Poets cannot afford to buy heroin, cocaine, or great wine.  Most poets eat shit and drink piss. Some, like Bob Adamson, have been finely placed by the universe to fish the Hawkesbury and determinedly, gradually write himself to bits.  Adamson probably eats the best of all the poets I know, but that's more than rare luck boyo that's well-earned, fish-gutted respect of a river before you get the biro out.  Love to the fierce Juno.

Michael had slept under one too many Tasmanian bridges and smoked too many discarded butts mixed with all types of dubiousness; the pneumonia got him. 

Most didn't find out until a few days later, when Rodney Hall published this poem in The Australian as a tribute to one of Australia's most promising poets, ever.  (I think he also published I Tell Myself I'm Through With Love, which should be tattooed on every architect.)  

On the 39th anniversary of Michael's death (yesterday), the Rochford Street Review published a series of articles and discussions of this remarkable, but little-known Australian literary pioneer.   

I've spent many pensive moments wondering how different Australian poetry would now be if he'd miraculously survived.  It's like pondering what Australian winemaking would now be had Stephen Hickinbotham not got killed.  One thing is certain: you don't get too much poetry like this in today's Weekend Australian! 

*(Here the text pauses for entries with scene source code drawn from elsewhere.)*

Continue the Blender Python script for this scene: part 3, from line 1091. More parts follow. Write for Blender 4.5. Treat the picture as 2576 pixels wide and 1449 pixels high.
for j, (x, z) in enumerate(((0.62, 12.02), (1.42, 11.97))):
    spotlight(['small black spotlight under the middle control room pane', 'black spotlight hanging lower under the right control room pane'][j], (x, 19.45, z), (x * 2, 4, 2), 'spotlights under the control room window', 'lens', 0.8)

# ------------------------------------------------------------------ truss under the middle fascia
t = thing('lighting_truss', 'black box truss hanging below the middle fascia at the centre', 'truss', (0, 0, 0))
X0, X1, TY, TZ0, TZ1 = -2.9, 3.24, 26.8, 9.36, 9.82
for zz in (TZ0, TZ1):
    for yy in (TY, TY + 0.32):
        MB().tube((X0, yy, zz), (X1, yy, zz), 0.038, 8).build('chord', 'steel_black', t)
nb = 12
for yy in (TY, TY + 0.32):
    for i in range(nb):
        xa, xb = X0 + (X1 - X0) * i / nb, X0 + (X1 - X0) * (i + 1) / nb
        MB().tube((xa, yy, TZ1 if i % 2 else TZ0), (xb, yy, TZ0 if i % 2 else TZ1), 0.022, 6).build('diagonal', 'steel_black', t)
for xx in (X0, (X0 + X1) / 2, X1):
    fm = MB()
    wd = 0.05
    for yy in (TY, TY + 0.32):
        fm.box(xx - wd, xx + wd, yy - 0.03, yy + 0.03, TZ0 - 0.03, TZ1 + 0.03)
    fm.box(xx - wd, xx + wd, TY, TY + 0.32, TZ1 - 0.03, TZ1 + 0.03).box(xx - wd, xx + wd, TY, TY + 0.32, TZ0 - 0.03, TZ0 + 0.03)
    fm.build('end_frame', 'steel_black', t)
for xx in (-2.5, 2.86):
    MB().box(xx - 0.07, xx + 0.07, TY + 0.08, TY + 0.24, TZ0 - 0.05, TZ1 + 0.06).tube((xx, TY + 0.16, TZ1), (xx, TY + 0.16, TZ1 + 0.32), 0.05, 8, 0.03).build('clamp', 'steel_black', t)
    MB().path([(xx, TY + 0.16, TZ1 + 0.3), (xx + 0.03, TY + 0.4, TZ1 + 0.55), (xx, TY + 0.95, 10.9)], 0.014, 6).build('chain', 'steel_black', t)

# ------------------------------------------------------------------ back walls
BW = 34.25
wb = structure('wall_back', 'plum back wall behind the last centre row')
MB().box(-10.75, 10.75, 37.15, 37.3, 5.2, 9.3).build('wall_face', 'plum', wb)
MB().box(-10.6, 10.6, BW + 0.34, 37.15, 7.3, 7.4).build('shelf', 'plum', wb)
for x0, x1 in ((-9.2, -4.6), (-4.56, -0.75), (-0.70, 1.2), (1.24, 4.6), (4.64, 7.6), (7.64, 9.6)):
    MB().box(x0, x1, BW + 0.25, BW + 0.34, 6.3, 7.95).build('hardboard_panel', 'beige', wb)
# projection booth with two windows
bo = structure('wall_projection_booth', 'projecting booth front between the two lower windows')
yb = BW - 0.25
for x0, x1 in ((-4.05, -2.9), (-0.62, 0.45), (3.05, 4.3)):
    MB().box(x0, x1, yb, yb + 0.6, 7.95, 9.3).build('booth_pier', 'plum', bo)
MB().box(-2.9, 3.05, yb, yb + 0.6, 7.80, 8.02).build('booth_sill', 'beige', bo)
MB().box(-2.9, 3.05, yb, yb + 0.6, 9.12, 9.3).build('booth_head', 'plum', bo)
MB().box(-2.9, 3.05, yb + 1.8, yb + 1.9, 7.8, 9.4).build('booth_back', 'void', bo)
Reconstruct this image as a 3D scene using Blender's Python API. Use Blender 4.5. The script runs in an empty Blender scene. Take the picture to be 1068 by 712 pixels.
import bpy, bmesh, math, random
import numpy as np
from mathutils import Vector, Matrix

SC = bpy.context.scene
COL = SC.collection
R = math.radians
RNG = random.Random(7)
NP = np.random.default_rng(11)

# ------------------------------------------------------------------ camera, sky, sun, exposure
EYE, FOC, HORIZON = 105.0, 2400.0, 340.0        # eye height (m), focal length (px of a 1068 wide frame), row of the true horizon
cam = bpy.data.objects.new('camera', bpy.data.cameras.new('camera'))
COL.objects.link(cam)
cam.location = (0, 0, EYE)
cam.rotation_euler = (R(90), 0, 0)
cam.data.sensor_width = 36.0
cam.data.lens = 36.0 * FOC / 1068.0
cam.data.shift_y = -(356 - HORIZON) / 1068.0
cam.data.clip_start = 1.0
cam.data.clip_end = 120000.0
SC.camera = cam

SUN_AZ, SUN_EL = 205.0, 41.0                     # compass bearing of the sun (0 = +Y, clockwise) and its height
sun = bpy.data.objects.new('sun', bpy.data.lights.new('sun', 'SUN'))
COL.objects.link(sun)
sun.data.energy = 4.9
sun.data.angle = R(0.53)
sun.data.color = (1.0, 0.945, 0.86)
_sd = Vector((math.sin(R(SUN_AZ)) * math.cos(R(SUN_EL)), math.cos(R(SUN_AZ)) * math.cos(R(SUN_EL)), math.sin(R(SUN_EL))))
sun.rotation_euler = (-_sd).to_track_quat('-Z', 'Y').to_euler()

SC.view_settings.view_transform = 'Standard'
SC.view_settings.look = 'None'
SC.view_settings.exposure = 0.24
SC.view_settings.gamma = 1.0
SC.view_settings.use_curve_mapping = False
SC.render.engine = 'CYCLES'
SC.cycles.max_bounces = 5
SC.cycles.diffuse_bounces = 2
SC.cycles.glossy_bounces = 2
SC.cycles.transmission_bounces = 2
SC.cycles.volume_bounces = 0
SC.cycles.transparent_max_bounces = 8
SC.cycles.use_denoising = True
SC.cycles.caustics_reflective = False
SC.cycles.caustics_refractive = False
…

And another thing probly is, too: knowing this joint, there are quite a few great poets among us whom nobody'll know til they're dead: under a bridge, under the knife or plain old under the gun. 

The best measure of any society is the condition of its poets' teeth. Of Australian poets, only Sir Les Murray can afford a smile for the camera.  Unless you get such ivory envy that you open yourself to the horn business, and get back to Michael's observations of those who grow them through their foreheads.

In the woods around the castle live unicorn.  They roam the paths and glades - I see them often. Many are silvery, some white; one, glimpsed sometimes, is golden. They are like magical horses, like mystic Arab horses. Very early, walking at dawn, I meet them.  They know me, but they are shy, and do not stay.